Take-Two orders Rage:MP shutdown, backs FiveM as GTA V modding home
RAGE:MP is on a fixed shutdown clock: no new servers now, its public list drops June 1, and Take-Two is steering GTA V roleplay toward FiveM.

RAGE:MP has been put on a hard countdown, and the message to GTA V roleplay communities is blunt: new servers are done, the public server list is about to vanish, and the platform itself is on the way out by August 31, 2026. Take-Two Interactive has ordered the multiplayer modding platform into a structured shutdown while pushing creators toward FiveM, the only authorized home for GTA V multiplayer modding under Rockstar’s platform license agreement.
The practical fallout is already in motion. RAGE:MP said no new servers can be created immediately after the shutdown notice. Its public server list is scheduled to disappear on June 1, and its end-of-support date is August 31. After that, the client, server toolkit, and backend infrastructure will no longer be available or supported, and the remaining community servers are expected to cease operations as well. For players, that means the lobbies, communities, and familiar hangouts built over years can no longer assume continuity. For developers, the clock is now running on migration, content export, and rebuilding elsewhere.
That shift lands differently because Take-Two has already taken the opposite road with FiveM. Rockstar once faced backlash in 2015 over the possibility of banning GTA V mods, but in August 2023 it bought Cfx.re, the team behind FiveM and RedM, and brought it inside Rockstar Games. Rockstar’s roleplay community update called Cfx.re the team behind the biggest Rockstar roleplay and creator communities, and the current FiveM creator platform license agreement describes FiveM and RedM as creator services that Rockstar may offer for customized or modified versions of its games.

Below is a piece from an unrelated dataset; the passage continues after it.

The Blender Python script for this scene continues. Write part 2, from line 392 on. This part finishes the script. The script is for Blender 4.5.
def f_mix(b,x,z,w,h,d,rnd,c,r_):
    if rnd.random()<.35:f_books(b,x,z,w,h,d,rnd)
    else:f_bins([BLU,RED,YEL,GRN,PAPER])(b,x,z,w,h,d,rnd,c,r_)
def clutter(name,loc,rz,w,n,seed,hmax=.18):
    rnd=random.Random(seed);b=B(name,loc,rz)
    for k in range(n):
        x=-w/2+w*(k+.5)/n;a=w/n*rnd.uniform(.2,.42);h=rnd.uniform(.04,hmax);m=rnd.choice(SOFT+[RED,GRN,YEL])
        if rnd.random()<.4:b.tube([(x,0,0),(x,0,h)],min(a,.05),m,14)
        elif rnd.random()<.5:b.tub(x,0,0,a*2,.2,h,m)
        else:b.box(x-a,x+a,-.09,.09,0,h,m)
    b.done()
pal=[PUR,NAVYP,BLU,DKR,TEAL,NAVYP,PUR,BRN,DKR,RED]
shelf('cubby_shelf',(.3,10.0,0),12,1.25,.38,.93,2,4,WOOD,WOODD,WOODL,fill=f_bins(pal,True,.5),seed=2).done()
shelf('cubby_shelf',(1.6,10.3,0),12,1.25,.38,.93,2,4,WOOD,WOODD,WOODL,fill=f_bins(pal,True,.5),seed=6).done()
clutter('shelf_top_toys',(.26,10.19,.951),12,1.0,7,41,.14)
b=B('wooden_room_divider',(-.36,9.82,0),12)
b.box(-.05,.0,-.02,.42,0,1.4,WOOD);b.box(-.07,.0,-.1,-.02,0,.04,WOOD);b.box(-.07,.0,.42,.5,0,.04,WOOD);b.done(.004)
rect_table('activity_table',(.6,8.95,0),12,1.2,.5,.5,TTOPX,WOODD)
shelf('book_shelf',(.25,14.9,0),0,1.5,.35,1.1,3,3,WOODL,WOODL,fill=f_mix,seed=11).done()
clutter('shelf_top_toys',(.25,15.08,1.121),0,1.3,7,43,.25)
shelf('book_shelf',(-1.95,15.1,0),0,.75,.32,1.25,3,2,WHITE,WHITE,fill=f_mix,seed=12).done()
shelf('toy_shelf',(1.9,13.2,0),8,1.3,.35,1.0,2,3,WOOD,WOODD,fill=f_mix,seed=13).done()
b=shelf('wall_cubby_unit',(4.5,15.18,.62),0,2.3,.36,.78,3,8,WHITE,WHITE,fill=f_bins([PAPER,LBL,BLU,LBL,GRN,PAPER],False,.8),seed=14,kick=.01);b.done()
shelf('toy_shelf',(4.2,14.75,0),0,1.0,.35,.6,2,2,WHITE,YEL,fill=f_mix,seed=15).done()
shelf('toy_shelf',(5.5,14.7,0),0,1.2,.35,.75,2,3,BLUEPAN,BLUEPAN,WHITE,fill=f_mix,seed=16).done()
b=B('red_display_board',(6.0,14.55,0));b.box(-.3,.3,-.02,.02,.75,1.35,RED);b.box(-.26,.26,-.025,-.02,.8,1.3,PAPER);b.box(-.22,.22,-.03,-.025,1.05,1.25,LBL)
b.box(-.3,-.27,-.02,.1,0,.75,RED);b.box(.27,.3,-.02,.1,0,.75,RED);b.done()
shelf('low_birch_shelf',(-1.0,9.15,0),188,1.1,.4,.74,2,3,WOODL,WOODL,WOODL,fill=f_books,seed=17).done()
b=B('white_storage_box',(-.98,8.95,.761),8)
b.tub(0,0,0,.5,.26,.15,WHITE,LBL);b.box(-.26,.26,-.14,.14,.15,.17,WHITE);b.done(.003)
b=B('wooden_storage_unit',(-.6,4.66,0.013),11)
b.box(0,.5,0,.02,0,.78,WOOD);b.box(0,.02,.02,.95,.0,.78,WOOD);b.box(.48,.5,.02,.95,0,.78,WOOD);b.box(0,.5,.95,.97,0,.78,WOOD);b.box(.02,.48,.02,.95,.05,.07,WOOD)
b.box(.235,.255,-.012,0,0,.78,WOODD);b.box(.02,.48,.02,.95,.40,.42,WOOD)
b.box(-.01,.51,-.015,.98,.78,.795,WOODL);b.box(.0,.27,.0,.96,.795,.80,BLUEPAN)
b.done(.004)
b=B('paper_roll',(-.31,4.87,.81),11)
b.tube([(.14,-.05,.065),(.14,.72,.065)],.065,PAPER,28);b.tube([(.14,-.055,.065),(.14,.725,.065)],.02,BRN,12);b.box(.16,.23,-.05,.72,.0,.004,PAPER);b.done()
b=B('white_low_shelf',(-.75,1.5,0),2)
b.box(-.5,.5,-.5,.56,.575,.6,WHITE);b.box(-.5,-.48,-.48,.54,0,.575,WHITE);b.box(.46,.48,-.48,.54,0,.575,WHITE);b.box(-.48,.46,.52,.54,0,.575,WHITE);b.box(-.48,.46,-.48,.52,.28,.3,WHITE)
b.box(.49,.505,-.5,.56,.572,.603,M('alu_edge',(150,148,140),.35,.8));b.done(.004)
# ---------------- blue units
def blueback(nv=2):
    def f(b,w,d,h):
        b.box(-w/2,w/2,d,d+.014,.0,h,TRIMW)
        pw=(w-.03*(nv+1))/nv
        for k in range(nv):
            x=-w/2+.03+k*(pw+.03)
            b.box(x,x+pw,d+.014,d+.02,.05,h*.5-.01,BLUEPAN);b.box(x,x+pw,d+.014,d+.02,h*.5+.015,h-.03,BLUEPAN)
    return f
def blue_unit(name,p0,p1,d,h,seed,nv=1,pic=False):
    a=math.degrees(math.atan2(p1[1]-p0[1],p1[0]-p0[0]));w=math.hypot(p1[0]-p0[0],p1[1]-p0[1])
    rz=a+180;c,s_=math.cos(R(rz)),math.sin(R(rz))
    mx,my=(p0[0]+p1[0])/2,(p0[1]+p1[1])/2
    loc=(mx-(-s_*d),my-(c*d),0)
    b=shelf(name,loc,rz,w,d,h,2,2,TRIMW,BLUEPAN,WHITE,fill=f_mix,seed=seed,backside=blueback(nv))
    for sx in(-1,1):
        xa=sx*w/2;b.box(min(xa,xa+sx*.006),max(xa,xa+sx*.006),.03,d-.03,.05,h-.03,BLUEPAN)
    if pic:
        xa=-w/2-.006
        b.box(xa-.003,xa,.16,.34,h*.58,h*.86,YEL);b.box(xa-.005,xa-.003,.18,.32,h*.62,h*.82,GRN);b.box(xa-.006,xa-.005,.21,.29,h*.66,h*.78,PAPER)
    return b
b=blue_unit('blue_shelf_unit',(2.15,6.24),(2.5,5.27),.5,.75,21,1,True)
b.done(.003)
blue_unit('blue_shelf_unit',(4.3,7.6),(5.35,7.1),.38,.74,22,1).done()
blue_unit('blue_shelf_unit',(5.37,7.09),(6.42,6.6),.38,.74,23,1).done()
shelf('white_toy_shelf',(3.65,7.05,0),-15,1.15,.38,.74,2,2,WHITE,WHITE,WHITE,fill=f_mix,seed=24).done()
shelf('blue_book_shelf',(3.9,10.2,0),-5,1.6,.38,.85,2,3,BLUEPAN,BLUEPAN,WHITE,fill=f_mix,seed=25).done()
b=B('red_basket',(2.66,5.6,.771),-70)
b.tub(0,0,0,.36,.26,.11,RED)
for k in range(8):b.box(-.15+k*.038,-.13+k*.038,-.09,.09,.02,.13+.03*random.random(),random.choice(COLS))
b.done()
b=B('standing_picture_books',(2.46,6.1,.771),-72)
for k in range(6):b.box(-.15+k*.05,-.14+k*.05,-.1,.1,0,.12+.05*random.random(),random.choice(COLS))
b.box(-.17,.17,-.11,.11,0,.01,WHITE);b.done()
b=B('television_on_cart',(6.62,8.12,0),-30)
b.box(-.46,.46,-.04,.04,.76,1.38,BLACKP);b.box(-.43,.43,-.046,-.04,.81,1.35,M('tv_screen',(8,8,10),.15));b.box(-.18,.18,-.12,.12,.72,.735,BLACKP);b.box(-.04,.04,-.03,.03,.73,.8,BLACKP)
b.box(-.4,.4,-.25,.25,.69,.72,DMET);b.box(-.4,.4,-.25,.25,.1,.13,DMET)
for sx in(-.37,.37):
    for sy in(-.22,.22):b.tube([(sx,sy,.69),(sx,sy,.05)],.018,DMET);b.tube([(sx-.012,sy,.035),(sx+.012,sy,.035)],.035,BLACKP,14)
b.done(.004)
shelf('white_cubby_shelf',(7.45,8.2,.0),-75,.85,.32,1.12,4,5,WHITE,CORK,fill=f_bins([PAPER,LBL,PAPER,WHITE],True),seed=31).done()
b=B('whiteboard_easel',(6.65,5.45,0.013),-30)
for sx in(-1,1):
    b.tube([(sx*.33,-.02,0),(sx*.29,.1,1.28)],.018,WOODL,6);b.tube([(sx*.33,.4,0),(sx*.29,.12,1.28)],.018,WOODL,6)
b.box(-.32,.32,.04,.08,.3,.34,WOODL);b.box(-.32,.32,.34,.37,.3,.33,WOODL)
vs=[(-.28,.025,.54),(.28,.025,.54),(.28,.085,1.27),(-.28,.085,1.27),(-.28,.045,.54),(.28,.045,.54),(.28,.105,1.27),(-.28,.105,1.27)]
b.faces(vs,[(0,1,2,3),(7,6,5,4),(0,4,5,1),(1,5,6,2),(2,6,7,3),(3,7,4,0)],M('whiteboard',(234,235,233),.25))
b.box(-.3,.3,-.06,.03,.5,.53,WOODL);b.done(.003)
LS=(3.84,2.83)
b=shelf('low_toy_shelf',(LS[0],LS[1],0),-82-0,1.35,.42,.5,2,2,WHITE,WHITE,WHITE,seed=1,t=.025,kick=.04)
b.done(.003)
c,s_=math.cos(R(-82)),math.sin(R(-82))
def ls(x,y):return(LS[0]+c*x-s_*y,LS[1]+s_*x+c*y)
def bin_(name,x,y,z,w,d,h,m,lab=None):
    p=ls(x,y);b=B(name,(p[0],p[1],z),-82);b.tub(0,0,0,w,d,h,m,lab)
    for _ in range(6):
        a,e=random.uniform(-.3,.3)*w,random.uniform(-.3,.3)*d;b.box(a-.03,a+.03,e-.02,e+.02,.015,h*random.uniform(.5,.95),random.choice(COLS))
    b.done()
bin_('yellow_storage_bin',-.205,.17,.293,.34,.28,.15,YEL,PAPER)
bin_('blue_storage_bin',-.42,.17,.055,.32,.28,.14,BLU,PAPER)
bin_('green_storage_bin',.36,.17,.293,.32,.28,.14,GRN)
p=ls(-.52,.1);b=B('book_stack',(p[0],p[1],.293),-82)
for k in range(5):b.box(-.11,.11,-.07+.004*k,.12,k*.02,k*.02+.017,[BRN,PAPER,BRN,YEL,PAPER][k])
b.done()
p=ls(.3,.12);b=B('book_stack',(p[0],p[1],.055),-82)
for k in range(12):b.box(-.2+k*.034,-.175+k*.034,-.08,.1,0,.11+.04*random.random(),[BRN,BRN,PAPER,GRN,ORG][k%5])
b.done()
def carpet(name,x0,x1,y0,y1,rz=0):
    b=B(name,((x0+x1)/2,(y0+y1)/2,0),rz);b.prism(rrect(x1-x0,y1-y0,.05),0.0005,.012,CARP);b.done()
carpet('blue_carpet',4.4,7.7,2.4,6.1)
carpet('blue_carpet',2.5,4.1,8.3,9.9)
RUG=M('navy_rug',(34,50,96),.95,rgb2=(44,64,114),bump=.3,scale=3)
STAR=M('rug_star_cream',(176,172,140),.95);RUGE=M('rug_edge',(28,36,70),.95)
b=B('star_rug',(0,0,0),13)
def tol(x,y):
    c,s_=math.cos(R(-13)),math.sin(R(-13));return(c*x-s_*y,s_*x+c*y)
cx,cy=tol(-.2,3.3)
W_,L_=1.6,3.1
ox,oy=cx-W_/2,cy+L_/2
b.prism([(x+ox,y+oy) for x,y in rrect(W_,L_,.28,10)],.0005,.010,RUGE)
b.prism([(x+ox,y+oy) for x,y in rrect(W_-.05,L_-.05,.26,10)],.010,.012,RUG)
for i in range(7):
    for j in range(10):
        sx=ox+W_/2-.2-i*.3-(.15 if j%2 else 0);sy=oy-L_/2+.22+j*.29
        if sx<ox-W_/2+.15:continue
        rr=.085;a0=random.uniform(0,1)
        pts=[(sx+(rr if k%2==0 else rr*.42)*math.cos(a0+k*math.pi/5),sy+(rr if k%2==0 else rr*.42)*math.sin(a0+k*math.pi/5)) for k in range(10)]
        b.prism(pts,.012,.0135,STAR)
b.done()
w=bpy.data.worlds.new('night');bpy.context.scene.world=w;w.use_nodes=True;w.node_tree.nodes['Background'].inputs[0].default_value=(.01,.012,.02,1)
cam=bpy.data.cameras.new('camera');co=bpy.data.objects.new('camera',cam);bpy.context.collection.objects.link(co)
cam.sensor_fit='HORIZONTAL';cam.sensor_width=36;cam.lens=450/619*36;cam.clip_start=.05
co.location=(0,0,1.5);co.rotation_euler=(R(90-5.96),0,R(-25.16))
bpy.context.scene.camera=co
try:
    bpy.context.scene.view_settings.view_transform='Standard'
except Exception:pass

That history makes the Rage:MP shutdown look less like a one-off enforcement action and more like a consolidation of control around a single approved ecosystem. RAGE:MP has operated since at least 2018 and its masterlist showed hundreds of active servers around the time of the shutdown notice, which helps explain why the order lands so hard across the GTA roleplay scene. Server identity, social networks, and years of custom scripts are tied to the platform itself, not just the game.

Take-Two’s message is clear: the open modding free-for-all around GTA V multiplayer is being narrowed into one sanctioned lane. For Rage:MP players and creators, the countdown that started with new-server blocks now ends with the same date everyone has to circle in red: August 31, 2026.